WHAT YOU HAVE TO DO.
Return, without pictures, the lines from the start of the data through the one that contains "0, 0), blend=.4)".

PROVIDED DATA.
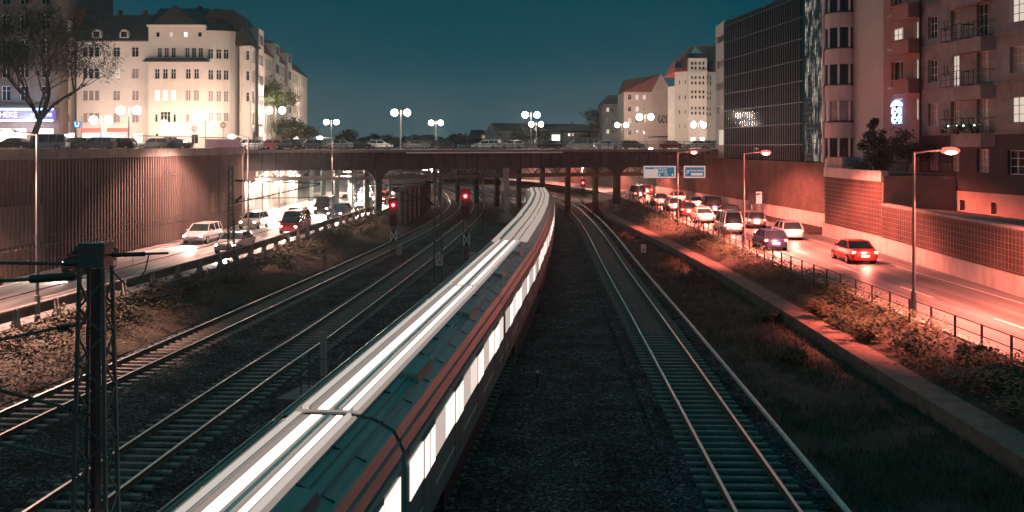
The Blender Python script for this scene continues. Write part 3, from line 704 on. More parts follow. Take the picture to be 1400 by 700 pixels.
for x, y, zt, lb, pw in ((-19.75, 42.6, 9.0, 'nearest tall roadside lamp before the corrugated wall, its arm to the left', 15000), (-19.5, 75.7, 9.2, 'tall roadside lamp by the end of the corrugated wall', 13000),
                     (-17.45, 99.5, 9.3, 'tall roadside lamp in front of the lit road under the bridge', 9000), (-21.9, 11, 9, 'roadside lamp nearest the camera on the left road', 7000)):
    road_lamp(x, y, zt, -1, (1, .52, .42), pw, 'headlamp_pink', lb, arm=.9, grp='tall lamps of the left road')
# lamps hung under the bridge
for i, (x, y, z) in enumerate(((-27.6, 109, 4.6), (-27.6, 116, 4.8), (-27.6, 124, 4.8), (-27.6, 131, 4.8))):
    r = thing('tunnel_lamp', nth(i)+' bright wall lamp on the pale wall under the bridge', 'wall lamp', (x, y, z), group='wall lamps under the bridge')
    MB().box(x-.5, x+.12, y-.1, y+.1, z, z+.12).build('bracket', M['dark'], r); MB().ball((x+.25, y, z-.05), .2, 10, 6, .5).build('lamp_glass', M['head'], r, True)
    pt_light('lamp_light', (x+.4, y, z-.35), CREAM, 2600, .1, r)
for i, (x, y, z, c, p) in enumerate(((-19, 118, 5.6, CREAM, 42000), (-21, 138, 5.9, CREAM, 42000), (-24, 160, 5.9, CREAM, 10000), (20, 150, 5.6, RED, 4000), (16, 176, 5.6, RED, 6000), (9, 205, 7.2, RED, 9000), (1, 222, 7.2, (1, .5, .4), 9000), (-15, 178, 4.4, CREAM, 900))):
    r = thing('ceiling_lamp', ('white' if c == CREAM else 'red')+' ceiling lamp hung under the bridge, '+['first','second','third','fourth','fifth','sixth','seventh','eighth'][i]+' of the row', 'lamp', (x, y, z), group='lamps under the bridge deck')
    MB().box(x-.5, x+.5, y-.12, y+.12, z, z+.15).tube((x, y, z+.1), (x, y, 7.3 if y < 190 else z+.5), .03).build('lamp_housing', M['dark'], r)
    MB().box(x-.42, x+.42, y-.09, y+.09, z-.05, z-.004).build('lamp_glass', M['head'] if c == CREAM else M['redlamp'], r)
    pt_light('lamp_light', (x, y, z-.3), c, p, .25, r, spot=150, rot=(0, 0, 0), blend=.4)

for i, (x, y, z, w_) in enumerate(((-13.2, 168, 4.6, 'left of'), (1.2, 172, 4.6, 'between'), (11.8, 172, 4.8, 'right of'))):  # lamps added beyond the bridge to put glints on the rails
    r = thing('rail_glint_lamp', 'added lamp on a thin post beyond the bridge, '+w_+' the curving tracks', 'lamp', (x, y, -.2), group='added lamps on posts beyond the bridge')
    MB().tube((x, y, -.3), (x, y, z), .06).build('post', M['pole'], r); MB().ball((x, y, z+.15), .2, 10, 6).build('lamp_glass', M['head'], r, True); pt_light('lamp_light', (x, y-.1, z+.15), CREAM, 5500, .22, r)
# ------------------------------------------------------------------ cars
def car_paint(n, c): return mat('paint_'+n, c, .3, .2, spec=.6)
PAINTS = {'silver': (.42, .43, .44), 'black': (.012, .012, .014), 'white': (.72, .71, .69), 'red': (.42, .02, .02), 'grey': (.12, .125, .13), 'dark blue': (.015, .025, .08), 'cream': (.6, .55, .46)}
PM = {k: car_paint(k, v) for k, v in PAINTS.items()}
PLATE = mat('number_plate', (.7, .7, .66), .5)
_car_me = {}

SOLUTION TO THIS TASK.
The Blender Python script for this scene continues. Write part 3, from line 704 on. More parts follow. Take the picture to be 1400 by 700 pixels.
for x, y, zt, lb, pw in ((-19.75, 42.6, 9.0, 'nearest tall roadside lamp before the corrugated wall, its arm to the left', 15000), (-19.5, 75.7, 9.2, 'tall roadside lamp by the end of the corrugated wall', 13000),
                     (-17.45, 99.5, 9.3, 'tall roadside lamp in front of the lit road under the bridge', 9000), (-21.9, 11, 9, 'roadside lamp nearest the camera on the left road', 7000)):
    road_lamp(x, y, zt, -1, (1, .52, .42), pw, 'headlamp_pink', lb, arm=.9, grp='tall lamps of the left road')
# lamps hung under the bridge
for i, (x, y, z) in enumerate(((-27.6, 109, 4.6), (-27.6, 116, 4.8), (-27.6, 124, 4.8), (-27.6, 131, 4.8))):
    r = thing('tunnel_lamp', nth(i)+' bright wall lamp on the pale wall under the bridge', 'wall lamp', (x, y, z), group='wall lamps under the bridge')
    MB().box(x-.5, x+.12, y-.1, y+.1, z, z+.12).build('bracket', M['dark'], r); MB().ball((x+.25, y, z-.05), .2, 10, 6, .5).build('lamp_glass', M['head'], r, True)
    pt_light('lamp_light', (x+.4, y, z-.35), CREAM, 2600, .1, r)
for i, (x, y, z, c, p) in enumerate(((-19, 118, 5.6, CREAM, 42000), (-21, 138, 5.9, CREAM, 42000), (-24, 160, 5.9, CREAM, 10000), (20, 150, 5.6, RED, 4000), (16, 176, 5.6, RED, 6000), (9, 205, 7.2, RED, 9000), (1, 222, 7.2, (1, .5, .4), 9000), (-15, 178, 4.4, CREAM, 900))):
    r = thing('ceiling_lamp', ('white' if c == CREAM else 'red')+' ceiling lamp hung under the bridge, '+['first','second','third','fourth','fifth','sixth','seventh','eighth'][i]+' of the row', 'lamp', (x, y, z), group='lamps under the bridge deck')
    MB().box(x-.5, x+.5, y-.12, y+.12, z, z+.15).tube((x, y, z+.1), (x, y, 7.3 if y < 190 else z+.5), .03).build('lamp_housing', M['dark'], r)
    MB().box(x-.42, x+.42, y-.09, y+.09, z-.05, z-.004).build('lamp_glass', M['head'] if c == CREAM else M['redlamp'], r)
    pt_light('lamp_light', (x, y, z-.3), c, p, .25, r, spot=150, rot=(0, 0, 0), blend=.4)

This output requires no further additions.